For the last 6 months or more, I’ve been talking San Francisco, thinking San Francisco, researching San Francisco and dreaming San Francisco, but none of those things can compare to actually living San Francisco. Officially, the adventures have begun.

For starters, dorm life has a lot of potential for fun and friends. GGH has four floors above the lobby; three for our rooms and the top floor for common areas (kitchen, lounge, etc). Each of the three inhabited floors has a theme: first floor is Pokemon, second is tea, third is pirates. I was lucky enough to be assigned to the tea floor (by far the most dignified). This means that the name tags on our doors are shaped like teacups, and all of the rule posters have pictures of the Queen underneath them. I share a room with a girl named Elizabeth, a vocal student from Pennsylvania. 

I have met quite a few people already. We had a floor meeting on the third night where the RAs went over the rules and gave us their contact info. Everyone had to tell the group their name, instrument and what kitchen utensil they would most like to be. I was going to say I would be a spatula, but that seemed too mainstream, so I said bundt pan. The kid next to me said window, which resulted in dead silence from everyone. Maybe, being from Chile, he didn’t understand the word “utensil”?? All the Asian kids were saying chopstick, until Jason (Dean of Student Life) told them they couldn’t all be chopsticks. 

Friday was apparently the birthday of a girl named Stephanie, and so she invited a whole lot of people to go to Off the Grid at Fort Mason. This is like a roving market, with lots of different stands and food from different countries. They congregate in a different spot each week. Fort Mason used to be an army base, and now it’s home to a lot of museums and businesses (even a music school).  Sort of like Currie Barracks in Calgary. I met several grad students, including the chap who won the composition competition last year and whose piece we will be performing at the first orchestra concert. 

It’s pretty exciting to be living on my own means, and to know that no one is making dinner for me anymore, and therefore if I don’t make it myself  I will starve. I thought at first that running thousands of miles away from home just to shop in another Safeway would be somewhat anticlimactic, but it’s still an adventure to do grocery runs myself. (Those of you who have been doing your own groceries for 10, 20, 30, 40 or 50 years, stop laughing.) 

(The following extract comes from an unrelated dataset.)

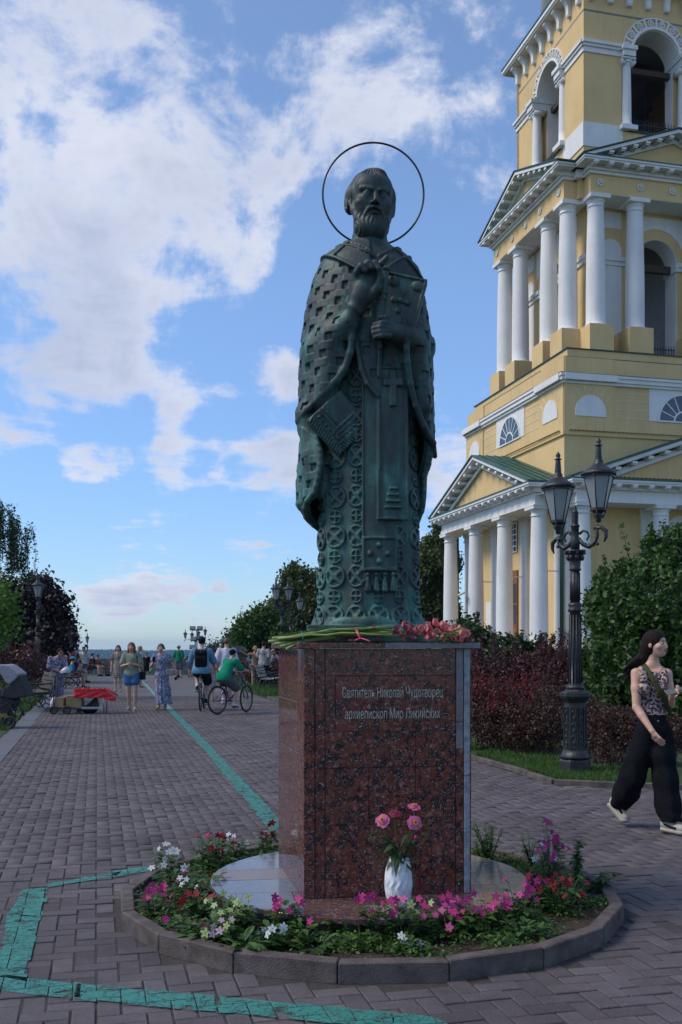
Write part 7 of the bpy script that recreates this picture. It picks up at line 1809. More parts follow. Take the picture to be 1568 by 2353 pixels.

Advising and registration appointments are next week, so that’s when I’ll decide what classes to take. I auditioned for the baroque ensemble, and also placed straight into 2nd year music theory and out of keyboard skills completely. There was a dictation exam as part of the musicianship placement test. I’d never done dictation before, and found it a real listening challenge, but fun as well. 

Tonight Elizabeth and I are going to a local choir concert, doing Brahms Deutsche Requiem. Before that, I still need to practice violin and find a cache, so I better not write anymore. Please let me know if you thought this entry was too long, or if there’s something I should have told about but didn’t.